Nature of Estimates Required — Each operating lease in our portfolio represents a vehicle we own that has been leased
to a customer. When we purchase the lease, we establish an estimated residual value for the vehicle. We exercise judgment
in estimating the residual value because future market values of used vehicles are difficult to predict. We depreciate leased
vehicles on a straight-line basis to estimated residual value.

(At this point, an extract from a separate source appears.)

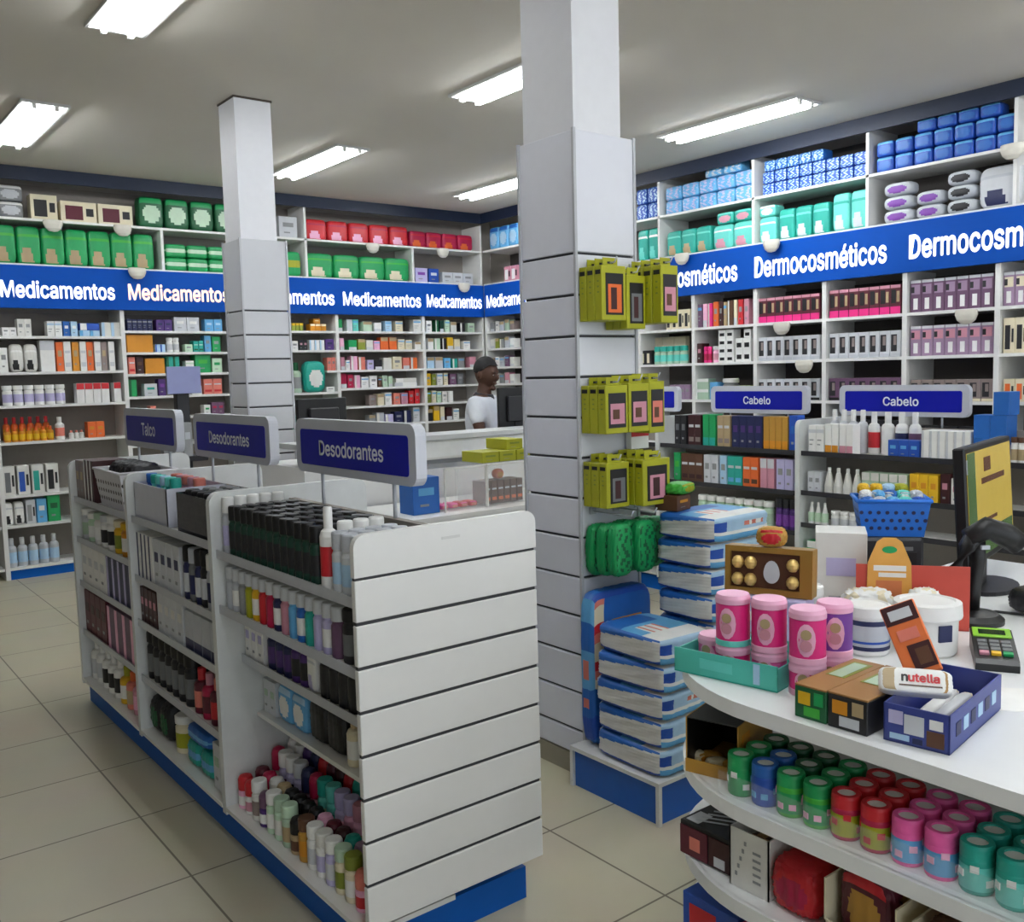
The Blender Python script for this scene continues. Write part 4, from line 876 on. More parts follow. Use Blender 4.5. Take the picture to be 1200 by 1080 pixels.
mb = 'middle bay of deodorant gondola'
@cached
def bin_box(w, d, h, c, name='plastic_bin'):
    b = MB(); t = .004
    b.box(-w / 2, w / 2, -d / 2, d / 2, 0, t, c)
    for a in ((-w / 2, w / 2, -d / 2, -d / 2 + t), (-w / 2, w / 2, d / 2 - t, d / 2), (-w / 2, -w / 2 + t, -d / 2, d / 2), (w / 2 - t, w / 2, -d / 2, d / 2)): b.box(a[0], a[1], a[2], a[3], t, h, c)
    return Spec(name, [('bin', b, None)], w, d, h)
@cached
def mesh_basket(w, d, h, c, dots, name='basket'):
    """Tapered basket with a rim and rows of punched holes."""
    b = MB(); k = .84
    def P4(z): s = k + (1 - k) * z / h; return [(-w / 2 * s, -d / 2 * s), (w / 2 * s, -d / 2 * s), (w / 2 * s, d / 2 * s), (-w / 2 * s, d / 2 * s)]
    lo, hi = P4(0), P4(h)
    for o in (1, .94):
        vs = [(x * o, y * o, 0 if o == 1 else .004) for x, y in lo] + [(x * o, y * o, h) for x, y in hi]
        b.add(vs, [(i, (i + 1) % 4, 4 + (i + 1) % 4, 4 + i) for i in range(4)], c)
    b.add([(x, y, .0) for x, y in lo], [(0, 1, 2, 3)], c); b.add([(x * .94, y * .94, .004) for x, y in lo], [(0, 1, 2, 3)], c)
    r = MB()
    for i in range(4):
        a, e = Vector((*hi[i], h)), Vector((*hi[(i + 1) % 4], h)); r.tube([a, e], .006, c, 6)
    hl = MB()
    for side in range(4):
        a, e = Vector((*lo[side], 0)), Vector((*lo[(side + 1) % 4], 0)); a2, e2 = Vector((*hi[side], h)), Vector((*hi[(side + 1) % 4], h))
        n = max(3, int((e - a).length / (h * .19)))
        nrm = (e - a).cross(a2 - a).normalized()
        for row_ in range(3):
            for i in range(n):
                u = (i + .5 + (.25 if row_ % 2 else -.25)) / n; v_ = .24 + .22 * row_
                p = (a.lerp(e, u)).lerp(a2.lerp(e2, u), v_)
                q = nrm.to_track_quat('Z', 'Y').to_matrix().to_4x4()
                hl.disc(h * .055, .0012, 8, dots, M=Matrix.Translation(p) @ q)
    return Spec(name, [('body', b, None), ('rim', r, None), ('hole_pattern', hl, 'dark punched holes')], w, d, h)
bin_w = bin_box(.4, .24, .15, m('frosted white plastic', .4, hexc='#c9ccd8'))
place(G1, bin_w, -3.83, .15, 1.041, 'frosted white plastic bin on top shelf, ' + mb, 'bin')
bin_d = bin_box(.33, .24, .15, clear('smoked plastic', '#3a3a42', .75))
place(G1, bin_d, -3.345, .15, 1.041, 'smoked dark plastic bin beside the frosted white bin', 'bin')
for i in range(6):
    c, k = (('deepblue', 'blue'), ('aqua', 'teal'), ('skyblue', 'aqua'), ('aqua', 'paleblue'), ('teal', 'aqua'), ('aqua', 'teal'))[i]
    place(G1, bottle(.022, .18, c, k, None, 'wide', 'tube_bottle'), -3.98 + .058 * i, .09, 1.0455, f'{NICE.get(c, c)} bottle with {NICE.get(k, k)} lid, {ORD[i] or "first"} in the frosted white bin', 'bottle', 'bottles in the frosted white bin')
for i in range(5):
    place(G1, bottle(.024, .17, 'rose' if i < 3 else 'palepink', 'rose' if i % 2 else 'salmon', None, 'wide', 'tube_bottle'), -3.97 + .066 * i, .19, 1.0455, f'{"dusty rose" if i < 3 else "pale pink"} bottle, {ORD[i] or "first"} in back of the frosted white bin', 'bottle', 'bottles in the frosted white bin')
for i in range(5):
    for r in range(3):
        place(G1, bottle(.026, .155, 'dark', 'midgrey' if r else 'dark', None, 'wide', 'tube_bottle'), -3.475 + .062 * i, .08 + .065 * r, 1.0455, f'dark bottle, {ORD[i] or "first"} from left, {RN_[r]} of the smoked plastic bin', 'bottle', 'bottles in the smoked bin')
run(G1, 'on second shelf ' + mb, .79, 650, 0, 0, 4, C(.19, 'white', 'side', 'navy', .1, 'soap_box'), 'white and navy box', 'box', us=(-4.04, -3.84))
run(G1, 'on second shelf ' + mb, .79, 650, 0, 0, 4, C(.19, 'pale', 'logo', 'navy', .1, 'soap_box'), 'pale box with navy print', 'box', us=(-3.83, -3.52))
assorted('second shelf ' + mb, .79, 3.51, 3.15, [[('navy', 'black', 'pale', 'aerosol', .028, .2, 'aerosol'), ('midgrey', 'silver', 'navy', 'aerosol', .028, .2, 'aerosol'), ('navy', 'dark', 'pale', 'aerosol', .028, .2, 'aerosol'), ('dark', 'black', 'pale', 'aerosol', .028, .21, 'aerosol'), ('silver', 'white', 'navy', 'aerosol', .028, .2, 'aerosol'), ('dark', 'dark', None, 'aerosol', .028, .21, 'aerosol')],
   [('dark', 'black', None, 'aerosol', .029, .22, 'aerosol')] * 6])
run(G1, 'on third shelf ' + mb, .6, 715, 0, 0, 4, C(.15, 'maroon', 'logo', 'rose', .1, 'soap_box'), 'maroon box', 'box', us=(-4.04, -3.83))
run(G1, 'on third shelf ' + mb, .6, 715, 0, 0, 4, C(.165, 'pale', 'logo', 'offwhite', .1, 'soap_box'), 'plain pale box', 'box', us=(-3.82, -3.52), fill=.98)
run(G1, 'on third shelf ' + mb, .6, 715, 0, 0, 4, C(.15, 'silver', 'band', 'navy', .1, 'soap_box'), 'silver box with navy foot', 'box', us=(-3.50, -3.15), fill=.98)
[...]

We monitor residual value performance by vehicle line each month and we review the adequacy of our accumulated
depreciation on a quarterly basis. If we believe that the residual values for our vehicles have decreased, we revise depreciation
for the affected vehicles to ensure that our net investment in the operating leases (equal to our acquisition value of the vehicles
minus accumulated depreciation) will be reduced to our revised estimate of residual value at the end of the lease term. Such
adjustments to depreciation expense are recorded over the remaining life of the affected vehicles in our portfolio.
Each lease customer has the option to buy the leased vehicle at the end of the lease or to return the vehicle to the dealer. The
dealer has the option to purchase the vehicle at the contractual lease-end value or return it to us. For returned vehicles, we face
a risk that the amount we obtain from the vehicle sold at auction will be less than our most recent estimate of the residual value
for the vehicle. Over the last five years, about 60% to 70% of Ford Credit North America's operating lease vehicles have been
returned to us.
Assumptions and Approach Used — Our accumulated depreciation on operating leases is based on the following assumptions:
• Residual value — the market value of the vehicles when we sell them at the end of the lease.
• Return rates — the percentage of vehicles that will be returned to us at lease end.
We estimate residual values and return rates using econometric models. These models use historical auction values, historical
return rates for our leased vehicles, industry-wide used vehicle prices, our marketing plans and vehicle quality data.